Certains logements ont été cédés à l’amiable, et partiellement détruits pour éviter que la ZAD voisine ne s’étende.
Expropriés, pour aller où ?
Ses promesses ne pèsent pas lourd face à la crainte de tout perdre. Pour aller chez François Nocella et sa compagne Priscilla Vermeulen, il faut passer un petit pont qui enjambe un fossé plein d’eau et de roseaux. Ils vivent dans ce cabanon de vacances devenu leur habitation depuis 1996, entourés de champs et d’épaisses haies. Au loin, des poules caquètent et le soleil d’hiver éclaire le vaste jardin. Ici le platane planté par le grand-père de François pour sa naissance, il y a 47 ans et, plus loin, le chêne qu’il a, lui, mis en terre lorsque son fils est venu au monde. Entre les deux le chat noir Salem fait sa vie.

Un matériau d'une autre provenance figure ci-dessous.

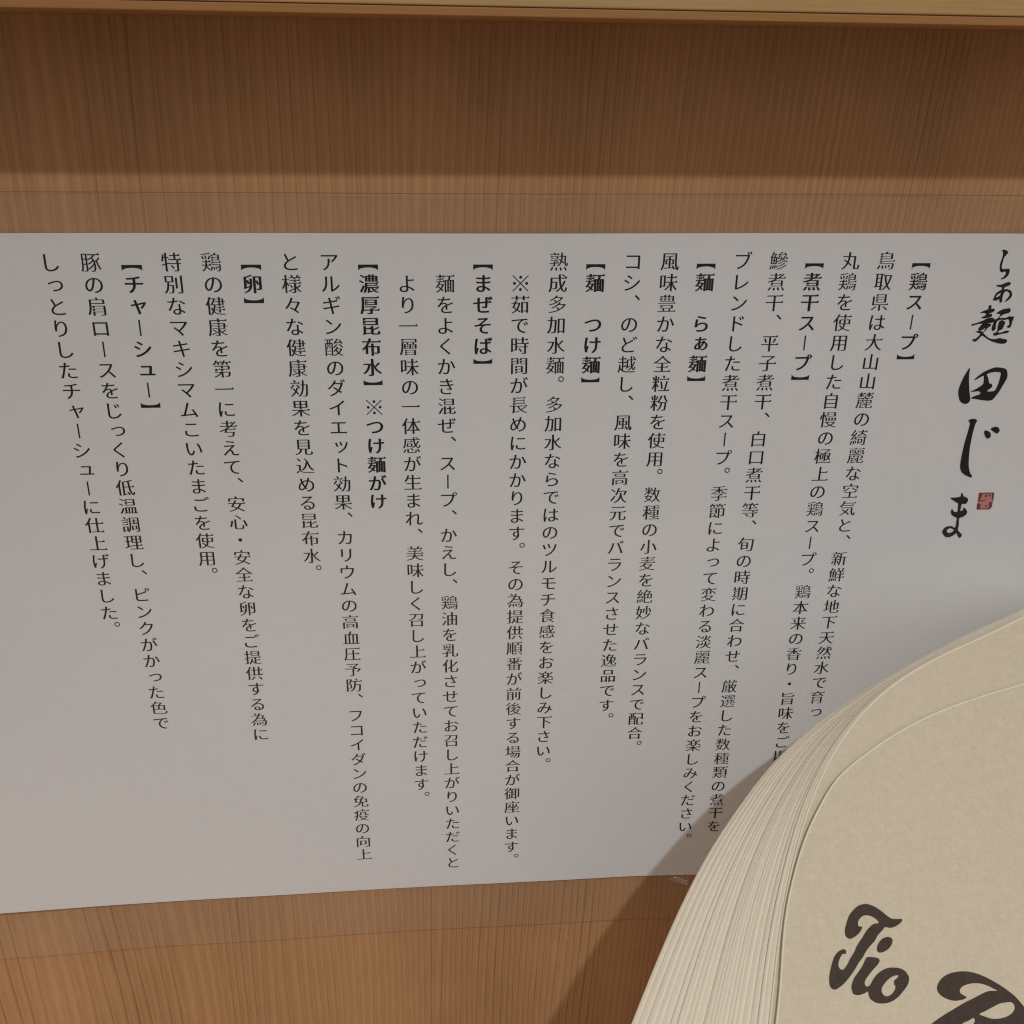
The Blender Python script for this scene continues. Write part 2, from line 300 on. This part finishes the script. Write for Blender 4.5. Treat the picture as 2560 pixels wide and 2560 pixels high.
OUTLINE_SECOND = [[118.62,83.13],[115.88,82.32],[113.13,81.51],[110.37,80.73],[107.61,79.97],[104.84,79.23],[102.07,78.51],[99.3,77.8],[96.52,77.08],[93.76,76.35],[91.0,75.57],[88.26,74.75],[85.54,73.87],[82.84,72.93],[80.17,71.91],[77.53,70.82],[74.93,69.63],[72.38,68.36],[69.88,66.98],[67.43,65.51],[65.06,63.94],[62.75,62.27],[60.51,60.5],[58.36,58.63],[56.28,56.68],[54.28,54.64],[52.36,52.54],[50.51,50.36],[48.73,48.13],[47.02,45.84],[45.38,43.5],[43.82,41.1],[42.33,38.67],[40.9,36.19],[39.52,33.68],[38.18,31.15],[36.89,28.6],[35.63,26.03],[34.42,23.43],[33.25,20.82],[32.13,18.19],[31.05,15.53],[30.02,12.86],[29.02,10.18],[28.04,7.49],[27.08,4.79],[26.12,2.09],[25.16,-0.61]]
OUTLINE_FRONT = [[111.87,65.75],[109.36,65.46],[106.84,65.16],[104.33,64.86],[101.82,64.54],[99.31,64.2],[96.8,63.83],[94.3,63.44],[91.8,63.02],[89.31,62.56],[86.83,62.06],[84.36,61.51],[81.9,60.92],[79.45,60.28],[77.02,59.58],[74.6,58.83],[72.2,58.01],[69.83,57.14],[67.47,56.22],[65.13,55.25],[62.81,54.23],[60.51,53.17],[58.23,52.07],[56.0,50.88],[53.89,49.53],[51.92,47.98],[50.08,46.26],[48.31,44.43],[46.6,42.57],[44.94,40.65],[43.36,38.68],[41.88,36.63],[40.49,34.52],[39.18,32.35],[37.92,30.16],[36.71,27.93],[35.56,25.68],[34.48,23.39],[33.5,21.06],[32.59,18.69],[31.77,16.3],[31.0,13.89],[30.26,11.47],[29.51,9.05],[28.73,6.64],[27.91,4.25],[27.05,1.86],[26.17,-0.51]]
PRINT = [[[[47.22,14.95],[47.41,16.01],[48.27,17.5],[49.25,18.85],[50.64,19.86],[52.11,20.53],[53.77,20.64],[55.28,20.16],[56.68,19.25],[57.99,18.0],[59.02,16.94],[60.15,16.28],[62.21,15.97],[62.37,15.64],[61.46,15.03],[60.02,14.58],[58.71,14.56],[57.65,14.89],[56.67,14.3],[55.32,13.49],[54.24,12.45],[52.69,11.48],[51.49,10.6],[50.42,9.56],[49.01,8.46],[47.77,7.33],[46.56,6.34],[45.02,5.27],[43.55,4.47],[42.02,4.01],[41.16,4.35],[40.82,5.2],[41.12,6.86],[41.83,8.33],[42.67,9.79],[43.59,10.97],[44.73,11.72],[45.91,11.97],[46.54,11.62],[46.36,10.91],[45.67,11.03],[44.9,10.49],[44.19,9.54],[43.93,8.51],[44.4,7.83],[45.02,7.8],[46.19,8.66],[47.28,9.82],[48.53,10.95],[49.66,12.25],[51.3,13.61],[52.57,14.76],[53.74,15.53],[54.85,16.03],[56.25,16.08],[55.75,16.98],[54.81,17.75],[53.46,18.2],[52.47,18.13],[51.52,17.6],[51.02,16.92],[50.99,16.18],[51.6,16.01],[51.88,15.83],[51.17,14.99],[49.86,14.25],[48.31,13.85],[47.46,14.3]]],[[[54.39,10.86],[55.03,11.77],[56.21,12.53],[57.4,12.74],[58.32,12.52],[58.75,11.98],[58.46,11.21],[57.59,10.4],[56.31,9.86],[54.98,9.72],[54.35,10.12]]],[[[50.68,8.71],[51.48,9.32],[53.02,9.06],[54.19,8.6],[54.38,8.09],[53.72,7.4],[52.18,6.45],[50.62,5.38],[49.7,4.61],[49.42,3.86],[49.77,3.33],[50.58,3.39],[51.43,4.18],[52.65,5.17],[54.12,5.86],[55.83,6.24],[57.41,6.1],[59.07,5.62],[60.16,4.83],[60.73,3.66],[60.63,2.87],[60.01,1.91],[58.58,0.82],[56.66,-0.31],[54.58,-0.87],[52.67,-0.8],[51.06,-0.26],[49.92,0.86],[49.79,2.21],[48.78,1.98],[47.33,1.91],[46.18,2.37],[45.97,3.39],[46.19,4.28],[47.16,5.57],[48.55,6.66],[49.99,7.89]],[[53.19,1.75],[53.54,2.49],[54.77,3.47],[56.24,4.16],[57.43,4.36],[58.28,4.21],[57.76,3.77],[56.92,3.37],[56.72,2.61],[56.89,2.04],[56.45,1.32],[55.29,0.59],[54.13,0.46],[53.45,0.91]]],[[[67.18,-0.06],[67.71,0.86],[69.1,1.86],[71.06,2.42],[73.29,2.5],[75.69,2.15],[77.97,1.36],[80.38,0.05],[82.69,-1.59],[84.49,-3.04],[86.44,-4.96],[87.51,-6.49],[88.27,-7.75],[89.57,-10.23],[88.56,-13.39],[74.06,-10.8],[73.91,-9.45],[74.87,-8.3],[74.56,-7.74],[73.08,-8.09],[71.33,-8.44],[69.38,-9.96],[61.14,-8.48],[63.83,-7.05],[66.7,-6.02],[69.97,-5.11],[73.25,-4.23],[75.9,-3.69],[78.44,-3.12],[80.18,-2.91],[82.41,-3.19],[81.54,-2.59],[80.25,-1.74],[78.65,-1.02],[76.82,-0.62],[75.03,-0.57],[73.71,-0.79],[72.85,-1.37],[72.8,-2.03],[73.33,-2.57],[74.12,-3.16],[73.93,-3.35],[72.92,-3.51],[71.28,-3.45],[69.76,-3.01],[68.23,-2.14],[67.3,-1.08]],[[76.37,-7.23],[78.01,-6.85],[80.25,-6.35],[82.04,-5.99],[83.72,-6.0],[85.33,-6.23],[85.83,-6.88],[85.73,-7.65],[84.77,-8.48],[83.07,-8.97],[81.11,-9.01],[79.37,-8.76],[77.9,-8.11]]]]

# ------------------------------------------------------------------ wall, shelf, counter
FLOOR = -295.0 * MM
wall = box("wall_panel", (-0.60, 0.0, FLOOR), (0.45, 0.02, 0.0800), M_WALL)
tag(wall, kind="structure")
counter = box("counter_top", (-0.60, -0.50, FLOOR - 0.03), (0.45, 0.02, FLOOR - 0.0002), M_COUNTER)
tag(counter, kind="structure")

shelf = empty("wooden_shelf", (-0.07, 0.0, 0.0531))
tag(shelf, "pale wooden shelf board along the top above the shaded wall panel", "shelf")
def shelf_part(name, lo, hi, mat, bevel=0.0):
    d = Vector(shelf.location)
    return box(name, Vector(lo) - d, Vector(hi) - d, mat, shelf, bevel)
shelf_part("underside", (-0.60, -0.0265, 0.0535), (0.45, -0.0003, 0.0542), M_TRIM)
shelf_part("edge_trim", (-0.60, -0.0280, 0.0533), (0.45, -0.0266, 0.0549), M_TRIM, 0.00015)
shelf_part("joint", (-0.60, -0.0278, 0.05492), (0.45, -0.0003, 0.05507), M_GAP)
shelf_part("board", (-0.60, -0.0281, 0.05509), (0.45, -0.0003, 0.0780), M_SHELF, 0.0003)

# ------------------------------------------------------------------ laminated sheet
PITCH = 5.3 * MM            # character advance down a column
COLW = 9.392888 * MM        # from one column to the next
EM = PITCH * 0.93

def sstep(a, b, v):
    u = min(1.0, max(0.0, (v - a) / (b - a)))
    return u * u * (3 - 2 * u)

def lift(x, z):
    """how far the paper stands off the wall (it curls a little at its lower corners)"""
    h = 0.0006
    low = sstep(-0.12, -0.225, z)
    h += 0.0022 * low * sstep(-0.20, -0.30, x)
    h += 0.0030 * low * sstep(-0.08, -0.02, x)
    h += 0.0004 * math.sin(x * 38.0) * sstep(-0.03, 0.02, z)
    h += 0.00022 * math.sin(x * 47.0 + z * 18.0) * math.sin(z * 36.0 + 0.7)
    h = max(h, 0.0003)
    h += 0.0003 * (0.5 + 0.5 * math.sin(x * 61.0 + 1.0)) * sstep(-0.17, -0.21, z)
    return h

PX0, PX1, PZ0, PZ1 = -0.312, 0.075, -0.2004, 0.0068
FX0, FX1, FZ0, FZ1 = -0.322, 0.085, -0.2190, 0.0160

menu = empty("laminated_menu", (-0.12, 0.0, -0.2))
tag(menu, "laminated white sheet of vertical Japanese menu text fixed to the wooden wall panel", "menu")
MO = Vector(menu.location)

def grid(name, xs, zs, off, mat, parent, extra=None, back=None):
    vs, fs = [], []
    nx, nz = len(xs) - 1, len(zs) - 1
    for z in zs:
        for x in xs:
            y = -(lift(x, z) + off + (extra(x, z) if extra else 0.0))
            vs.append(Vector((x, y, z)) - MO)
    for j in range(nz):
        for i in range(nx):
            a = j * (nx + 1) + i
            fs.append((a, a + 1, a + nx + 2, a + nx + 1))
    if back:                                     # give the sheet its thickness
        ring = [i for i in range(nx + 1)] + [j * (nx + 1) + nx for j in range(1, nz + 1)] + \
               [nz * (nx + 1) + i for i in range(nx - 1, -1, -1)] + [j * (nx + 1) for j in range(nz - 1, 0, -1)]
        for k in range(len(ring)):
            a, b = ring[k], ring[(k + 1) % len(ring)]
            n0 = len(vs)
            vs += [vs[a].copy(), vs[b].copy(), vs[b] + Vector((0, back, 0)), vs[a] + Vector((0, back, 0))]
            fs.append((n0 + 1, n0, n0 + 3, n0 + 2))
    return link(name, vs, fs, mat, parent, True)

def steps(a, b, n): return [a + (b - a) * i / n for i in range(n + 1)]

paper = grid("paper", steps(PX0, PX1, 120), steps(PZ0, PZ1, 60), 0.0, M_PAPER, menu, None, 0.00015)

GX, GZ = -0.0570, -0.2015
def blister(x, z):
    b = 0.0
    # the film steps down from the paper to the bare margin round it
    d = max(PZ0 - z, z - PZ1, PX0 - x, x - PX1)
    b -= 0.00018 * sstep(0.0, 0.0022, d)
    # a bubble and a wrinkle under the lower edge, near the stacked sheets
    dx, dz = x - GX, z - GZ
    if abs(dx) < 0.006 and abs(dz) < 0.004:      # a small pucker with one flat side that catches the lamp
        wx = sstep(-0.0042, -0.0024, dx) * sstep(0.0042, 0.0024, dx)
        wz = sstep(-0.0012, -0.0004, dz) * sstep(0.0013, 0.0005, dz)
        b += max(0.0, 0.0014 + 0.416 * dx - 1.13 * dz) * wx * wz
    b += 0.0005 * math.exp(-((x + 0.056) / 0.003) ** 2 - ((z + 0.2115) / 0.006) ** 2)
    # free margins are never quite flat
    b += 0.00025 * sstep(0.001, 0.008, d) * (0.5 + 0.5 * math.sin(x * 70.0 + 2.0 * math.sin(x * 23.0)))
    return b
film = grid("laminate_film", sorted(set(steps(FX0, FX1, 240) + steps(GX - 0.004, GX + 0.004, 80))), sorted(set(steps(FZ0, FZ1, 280) + steps(GZ - 0.002, GZ + 0.002, 60))), 0.00022, M_FILM, menu, blister)
# the cut rim of the film; its thin line of shade is put into the tint
def rim(za, zb):
    vs, fs = [], []
    n = 200
    for i in range(n + 1):
        x = FX0 + (FX1 - FX0) * i / n
        for z in (za, zb):
            vs.append(Vector((x, -(lift(x, z) + 0.00022 + blister(x, max(FZ0, min(FZ1, z)))), z)) - MO)
    for i in range(n):
        a = 2 * i
        fs.append((a, a + 2, a + 3, a + 1))
    return link("film_edge", vs, fs, M_FILM_EDGE, film, True)
rim(FZ1 + 0.000002, FZ1 + 0.00024)
rim(FZ0 - 0.00024, FZ0 - 0.000002)

# ---- lettering: outlines of the built-in typeface, thinned across so that level strokes are
# hairlines and upright strokes stay heavy, with small triangles at the right ends (a Ming face)
_cu = bpy.data.curves.new("glyph", 'FONT')
_go = bpy.data.objects.new("glyph", _cu)
COL.objects.link(_go)
_glyphs = {}
KANA = set("ぁあいえおかがきぎくけげこごさざしじすせぜそただちつってでとどなにのはばへほまみむめもゃやよらりるれわをんアイウエオカガキギクケコサシジスセソタダチツッテトドナニノハバパヒビピフブプマミムメモャヤュユョヨラリルレロワンー、。・※【】")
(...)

“Il y a deux ans, on a reçu un courrier pour nous annoncer que la zone d’activités allait être étendue et qu’on allait nous faire une proposition. Depuis, plus rien. On attend”, se désole François. Les premiers courriers d’expropriation sont partis, François et Priscilla savent que des voisins ont reçu les leurs. “Et nous, on va nous exproprier aussi ? Quand ? Pour aller où ? On ne sait pas du tout ce qui va se passer. On a peur. Alors, on a un peu perdu le goût de tout. Ça a tout freiné dans notre vie”, glisse Priscilla. Envolés leur projet de mariage et celui d’acheter un cheval à leur fille de 13 ans. Elle souffle, fataliste : “Tout le monde s’en fout de nous. On est comme du bétail.” Leur avenir est suspendu à l’évolution du projet, aujourd’hui lié à l’avancée de la procédure judiciaire lancée par les associations.
Priscilla passe ses mains dans les poils d’un autre matou blanc et roux. Cette assistante vétérinaire regarde ses chats et ses chiens et sa voix s’étrangle à l’idée d’aller vivre un jour en appartement. Son regard court des vignes aux haies de cyprès. “Je comprendrais qu’on nous vire pour faire un hôpital, un truc pour sauver des vies.” La sienne, elle le redoute, risque de ne plus être tout à fait la même désormais.